### GOAL OF THE EXERCISE
Print exactly what the entries say, line by line, from the first line down to the one with "T = math.tan(math.radians(22.5))", inclusive.
---------- THE DATA
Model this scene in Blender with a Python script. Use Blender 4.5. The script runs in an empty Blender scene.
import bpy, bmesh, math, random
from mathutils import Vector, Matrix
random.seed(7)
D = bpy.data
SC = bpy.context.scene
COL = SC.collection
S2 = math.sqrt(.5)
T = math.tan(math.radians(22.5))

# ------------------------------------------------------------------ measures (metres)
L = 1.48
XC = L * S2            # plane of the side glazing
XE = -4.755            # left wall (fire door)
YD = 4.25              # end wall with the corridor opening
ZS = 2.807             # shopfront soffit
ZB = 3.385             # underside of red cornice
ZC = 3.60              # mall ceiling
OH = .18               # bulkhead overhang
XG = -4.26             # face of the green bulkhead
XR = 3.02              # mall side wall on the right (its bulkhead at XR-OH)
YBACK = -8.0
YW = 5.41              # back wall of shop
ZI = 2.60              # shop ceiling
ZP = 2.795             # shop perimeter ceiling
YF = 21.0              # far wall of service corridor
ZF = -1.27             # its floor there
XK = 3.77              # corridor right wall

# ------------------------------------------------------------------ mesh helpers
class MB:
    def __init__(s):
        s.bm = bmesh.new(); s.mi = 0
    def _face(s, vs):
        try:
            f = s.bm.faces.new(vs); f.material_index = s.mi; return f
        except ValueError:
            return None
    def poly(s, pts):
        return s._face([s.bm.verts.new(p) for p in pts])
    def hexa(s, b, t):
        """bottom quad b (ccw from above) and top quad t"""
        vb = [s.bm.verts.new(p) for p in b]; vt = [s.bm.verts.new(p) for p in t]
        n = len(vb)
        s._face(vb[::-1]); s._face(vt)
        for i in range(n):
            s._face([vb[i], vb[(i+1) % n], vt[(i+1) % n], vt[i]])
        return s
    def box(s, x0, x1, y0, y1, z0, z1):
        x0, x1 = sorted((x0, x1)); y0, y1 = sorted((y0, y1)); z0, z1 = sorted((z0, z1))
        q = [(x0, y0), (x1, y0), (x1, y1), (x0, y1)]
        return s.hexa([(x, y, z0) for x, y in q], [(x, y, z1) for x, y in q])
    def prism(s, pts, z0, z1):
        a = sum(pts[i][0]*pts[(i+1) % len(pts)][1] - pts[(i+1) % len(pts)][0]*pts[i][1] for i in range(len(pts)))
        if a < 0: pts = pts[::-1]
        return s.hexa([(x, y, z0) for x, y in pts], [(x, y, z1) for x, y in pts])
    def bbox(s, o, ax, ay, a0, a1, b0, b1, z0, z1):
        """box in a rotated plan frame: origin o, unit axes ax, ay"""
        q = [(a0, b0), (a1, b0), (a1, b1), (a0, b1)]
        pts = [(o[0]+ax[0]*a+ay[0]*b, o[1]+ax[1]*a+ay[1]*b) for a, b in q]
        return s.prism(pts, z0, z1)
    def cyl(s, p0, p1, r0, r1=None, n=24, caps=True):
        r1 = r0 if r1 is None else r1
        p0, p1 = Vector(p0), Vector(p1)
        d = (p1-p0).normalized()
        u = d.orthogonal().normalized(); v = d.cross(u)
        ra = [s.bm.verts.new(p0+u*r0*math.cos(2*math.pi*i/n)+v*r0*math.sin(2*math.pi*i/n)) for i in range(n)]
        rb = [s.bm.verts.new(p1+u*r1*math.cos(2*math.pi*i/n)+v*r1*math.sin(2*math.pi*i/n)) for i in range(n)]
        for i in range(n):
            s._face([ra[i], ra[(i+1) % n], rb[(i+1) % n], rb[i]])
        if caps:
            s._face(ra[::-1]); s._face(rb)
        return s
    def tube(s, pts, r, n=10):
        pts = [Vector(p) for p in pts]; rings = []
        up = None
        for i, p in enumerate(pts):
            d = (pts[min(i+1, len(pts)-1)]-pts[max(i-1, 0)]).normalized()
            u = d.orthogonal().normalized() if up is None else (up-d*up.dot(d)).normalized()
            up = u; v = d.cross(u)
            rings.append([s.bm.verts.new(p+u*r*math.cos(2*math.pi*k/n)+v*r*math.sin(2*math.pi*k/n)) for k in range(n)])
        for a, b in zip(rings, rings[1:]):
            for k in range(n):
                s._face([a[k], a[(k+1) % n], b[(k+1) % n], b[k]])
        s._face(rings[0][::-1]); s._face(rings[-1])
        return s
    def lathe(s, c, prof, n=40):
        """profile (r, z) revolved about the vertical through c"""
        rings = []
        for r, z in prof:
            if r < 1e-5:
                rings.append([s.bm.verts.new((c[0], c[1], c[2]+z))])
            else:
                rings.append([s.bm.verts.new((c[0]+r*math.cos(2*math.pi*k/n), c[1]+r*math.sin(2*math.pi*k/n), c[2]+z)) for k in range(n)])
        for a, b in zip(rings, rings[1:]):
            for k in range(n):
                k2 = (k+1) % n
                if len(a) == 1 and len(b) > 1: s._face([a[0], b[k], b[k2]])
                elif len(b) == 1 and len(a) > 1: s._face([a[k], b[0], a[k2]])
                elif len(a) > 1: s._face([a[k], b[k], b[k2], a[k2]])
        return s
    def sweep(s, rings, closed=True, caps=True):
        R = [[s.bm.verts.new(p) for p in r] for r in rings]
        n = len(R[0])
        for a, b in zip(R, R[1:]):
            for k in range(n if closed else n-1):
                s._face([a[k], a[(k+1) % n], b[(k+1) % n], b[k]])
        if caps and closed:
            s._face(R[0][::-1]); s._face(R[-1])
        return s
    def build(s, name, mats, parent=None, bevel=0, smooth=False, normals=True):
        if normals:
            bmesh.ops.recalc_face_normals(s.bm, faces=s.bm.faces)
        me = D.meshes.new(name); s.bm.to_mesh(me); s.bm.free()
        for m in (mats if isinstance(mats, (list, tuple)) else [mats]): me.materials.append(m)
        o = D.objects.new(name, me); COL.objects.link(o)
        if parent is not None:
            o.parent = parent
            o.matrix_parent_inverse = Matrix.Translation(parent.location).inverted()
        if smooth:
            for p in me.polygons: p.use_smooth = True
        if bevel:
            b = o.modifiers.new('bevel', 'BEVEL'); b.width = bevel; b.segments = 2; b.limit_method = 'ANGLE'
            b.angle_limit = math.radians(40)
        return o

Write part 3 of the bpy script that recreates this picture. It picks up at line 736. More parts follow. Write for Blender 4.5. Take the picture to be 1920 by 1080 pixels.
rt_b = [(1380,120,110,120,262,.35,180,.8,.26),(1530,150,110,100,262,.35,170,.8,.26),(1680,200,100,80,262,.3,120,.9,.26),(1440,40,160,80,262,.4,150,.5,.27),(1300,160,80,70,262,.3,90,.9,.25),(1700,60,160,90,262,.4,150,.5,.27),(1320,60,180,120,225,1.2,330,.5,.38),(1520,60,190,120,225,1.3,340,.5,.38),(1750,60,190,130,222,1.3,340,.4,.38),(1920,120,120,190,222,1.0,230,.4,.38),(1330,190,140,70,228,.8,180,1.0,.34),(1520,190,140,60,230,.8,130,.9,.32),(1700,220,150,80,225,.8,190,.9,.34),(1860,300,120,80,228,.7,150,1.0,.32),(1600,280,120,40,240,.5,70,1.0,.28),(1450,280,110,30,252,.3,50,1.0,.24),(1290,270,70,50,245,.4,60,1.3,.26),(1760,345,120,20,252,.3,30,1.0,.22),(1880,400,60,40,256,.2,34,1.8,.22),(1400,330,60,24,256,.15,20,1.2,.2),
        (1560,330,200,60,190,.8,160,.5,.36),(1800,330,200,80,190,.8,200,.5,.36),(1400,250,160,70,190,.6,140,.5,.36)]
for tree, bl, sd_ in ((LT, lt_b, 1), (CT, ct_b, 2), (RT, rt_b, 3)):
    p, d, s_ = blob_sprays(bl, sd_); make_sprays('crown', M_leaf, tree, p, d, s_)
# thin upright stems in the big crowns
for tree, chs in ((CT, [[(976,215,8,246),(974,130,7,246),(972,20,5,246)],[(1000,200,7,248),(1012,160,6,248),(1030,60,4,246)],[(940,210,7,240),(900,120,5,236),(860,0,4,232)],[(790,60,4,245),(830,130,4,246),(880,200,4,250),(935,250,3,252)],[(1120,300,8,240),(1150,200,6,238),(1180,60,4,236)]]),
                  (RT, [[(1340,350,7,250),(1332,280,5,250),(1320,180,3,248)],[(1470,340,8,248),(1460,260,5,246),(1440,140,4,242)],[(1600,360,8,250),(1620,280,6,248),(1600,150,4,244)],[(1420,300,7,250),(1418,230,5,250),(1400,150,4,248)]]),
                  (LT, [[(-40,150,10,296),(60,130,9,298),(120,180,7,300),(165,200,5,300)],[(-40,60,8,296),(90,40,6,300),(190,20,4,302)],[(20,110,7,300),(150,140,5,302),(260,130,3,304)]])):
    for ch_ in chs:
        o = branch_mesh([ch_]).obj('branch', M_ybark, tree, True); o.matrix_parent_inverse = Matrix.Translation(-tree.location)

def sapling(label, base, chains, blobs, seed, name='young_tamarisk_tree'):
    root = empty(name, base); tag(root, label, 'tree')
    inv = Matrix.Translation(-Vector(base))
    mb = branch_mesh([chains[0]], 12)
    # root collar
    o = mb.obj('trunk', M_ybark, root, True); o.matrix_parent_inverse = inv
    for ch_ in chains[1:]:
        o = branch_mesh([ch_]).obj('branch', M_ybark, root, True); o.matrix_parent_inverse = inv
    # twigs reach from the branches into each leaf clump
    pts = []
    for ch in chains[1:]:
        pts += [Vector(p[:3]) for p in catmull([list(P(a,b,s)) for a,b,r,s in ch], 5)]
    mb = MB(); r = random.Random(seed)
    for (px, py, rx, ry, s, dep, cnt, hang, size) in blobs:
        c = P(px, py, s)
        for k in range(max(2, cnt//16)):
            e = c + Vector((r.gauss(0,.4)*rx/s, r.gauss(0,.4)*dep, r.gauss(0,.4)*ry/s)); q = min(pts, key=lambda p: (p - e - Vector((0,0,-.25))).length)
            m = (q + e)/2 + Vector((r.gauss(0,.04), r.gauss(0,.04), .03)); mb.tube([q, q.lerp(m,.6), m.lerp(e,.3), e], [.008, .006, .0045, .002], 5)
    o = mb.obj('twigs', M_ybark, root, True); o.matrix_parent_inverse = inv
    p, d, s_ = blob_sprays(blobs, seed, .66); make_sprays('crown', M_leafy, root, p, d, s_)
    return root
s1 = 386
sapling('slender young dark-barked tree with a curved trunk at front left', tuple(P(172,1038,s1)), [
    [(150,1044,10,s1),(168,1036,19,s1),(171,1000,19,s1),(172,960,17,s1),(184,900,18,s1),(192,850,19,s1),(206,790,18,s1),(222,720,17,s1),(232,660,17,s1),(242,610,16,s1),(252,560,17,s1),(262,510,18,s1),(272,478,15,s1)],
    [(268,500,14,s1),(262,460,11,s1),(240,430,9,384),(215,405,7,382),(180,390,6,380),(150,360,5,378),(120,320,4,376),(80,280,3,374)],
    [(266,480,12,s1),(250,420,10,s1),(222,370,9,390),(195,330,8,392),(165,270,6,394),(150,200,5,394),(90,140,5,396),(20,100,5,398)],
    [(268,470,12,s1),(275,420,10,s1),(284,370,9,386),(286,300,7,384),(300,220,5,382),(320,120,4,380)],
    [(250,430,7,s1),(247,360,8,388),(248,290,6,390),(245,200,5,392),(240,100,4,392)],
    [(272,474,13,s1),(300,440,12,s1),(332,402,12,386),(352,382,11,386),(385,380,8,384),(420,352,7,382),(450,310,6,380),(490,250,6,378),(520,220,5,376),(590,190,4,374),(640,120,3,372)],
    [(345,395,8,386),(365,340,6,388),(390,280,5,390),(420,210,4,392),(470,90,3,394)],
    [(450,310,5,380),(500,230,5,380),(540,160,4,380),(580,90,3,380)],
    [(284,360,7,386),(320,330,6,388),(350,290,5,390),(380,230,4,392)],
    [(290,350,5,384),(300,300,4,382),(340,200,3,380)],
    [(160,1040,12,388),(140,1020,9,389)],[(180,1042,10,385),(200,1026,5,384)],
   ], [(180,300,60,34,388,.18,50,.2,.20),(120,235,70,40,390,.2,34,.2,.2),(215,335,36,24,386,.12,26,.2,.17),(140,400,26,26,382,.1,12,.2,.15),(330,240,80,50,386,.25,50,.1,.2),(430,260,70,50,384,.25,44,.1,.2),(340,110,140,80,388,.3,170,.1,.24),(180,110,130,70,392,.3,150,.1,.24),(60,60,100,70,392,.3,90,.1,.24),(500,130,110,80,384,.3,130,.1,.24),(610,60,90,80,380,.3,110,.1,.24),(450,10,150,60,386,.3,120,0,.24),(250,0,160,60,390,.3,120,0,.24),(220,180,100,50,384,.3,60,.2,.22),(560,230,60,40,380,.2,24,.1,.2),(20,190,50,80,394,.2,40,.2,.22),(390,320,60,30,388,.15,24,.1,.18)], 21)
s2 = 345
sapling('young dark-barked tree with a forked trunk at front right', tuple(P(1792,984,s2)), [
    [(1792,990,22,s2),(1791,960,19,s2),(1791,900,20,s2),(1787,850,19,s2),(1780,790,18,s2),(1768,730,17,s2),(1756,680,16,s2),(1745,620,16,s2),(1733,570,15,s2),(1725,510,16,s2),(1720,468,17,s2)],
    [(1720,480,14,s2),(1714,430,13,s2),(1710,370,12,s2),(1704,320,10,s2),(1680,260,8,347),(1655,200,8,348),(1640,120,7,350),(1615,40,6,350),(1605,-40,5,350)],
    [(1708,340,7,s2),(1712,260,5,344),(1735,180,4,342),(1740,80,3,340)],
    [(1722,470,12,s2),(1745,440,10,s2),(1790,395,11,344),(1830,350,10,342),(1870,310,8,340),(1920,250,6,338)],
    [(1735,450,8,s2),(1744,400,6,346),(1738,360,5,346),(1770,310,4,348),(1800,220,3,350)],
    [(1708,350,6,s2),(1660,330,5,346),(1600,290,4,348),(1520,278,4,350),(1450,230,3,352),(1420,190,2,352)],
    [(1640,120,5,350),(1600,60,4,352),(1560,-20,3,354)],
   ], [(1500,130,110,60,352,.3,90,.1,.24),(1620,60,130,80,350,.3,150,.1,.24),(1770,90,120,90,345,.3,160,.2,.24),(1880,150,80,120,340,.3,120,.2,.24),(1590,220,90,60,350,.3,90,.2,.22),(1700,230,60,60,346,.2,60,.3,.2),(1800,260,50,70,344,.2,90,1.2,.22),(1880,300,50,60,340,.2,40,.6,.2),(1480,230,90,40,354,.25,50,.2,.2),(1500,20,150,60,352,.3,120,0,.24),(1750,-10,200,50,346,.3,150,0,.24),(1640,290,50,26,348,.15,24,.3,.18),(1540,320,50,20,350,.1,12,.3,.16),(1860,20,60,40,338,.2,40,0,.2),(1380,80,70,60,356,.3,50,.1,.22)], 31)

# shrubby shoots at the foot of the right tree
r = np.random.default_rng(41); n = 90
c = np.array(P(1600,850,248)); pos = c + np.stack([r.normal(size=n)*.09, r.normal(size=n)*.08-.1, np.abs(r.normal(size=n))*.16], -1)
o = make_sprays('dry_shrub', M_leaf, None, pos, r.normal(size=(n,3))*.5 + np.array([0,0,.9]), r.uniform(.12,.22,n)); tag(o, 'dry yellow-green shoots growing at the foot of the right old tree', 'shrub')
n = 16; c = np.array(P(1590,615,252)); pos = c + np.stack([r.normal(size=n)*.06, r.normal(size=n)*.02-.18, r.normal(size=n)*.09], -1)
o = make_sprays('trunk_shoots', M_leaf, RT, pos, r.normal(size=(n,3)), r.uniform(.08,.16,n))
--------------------
### EXERCISE ANSWER
Model this scene in Blender with a Python script. Use Blender 4.5. The script runs in an empty Blender scene.
import bpy, bmesh, math, random
from mathutils import Vector, Matrix
random.seed(7)
D = bpy.data
SC = bpy.context.scene
COL = SC.collection
S2 = math.sqrt(.5)
T = math.tan(math.radians(22.5))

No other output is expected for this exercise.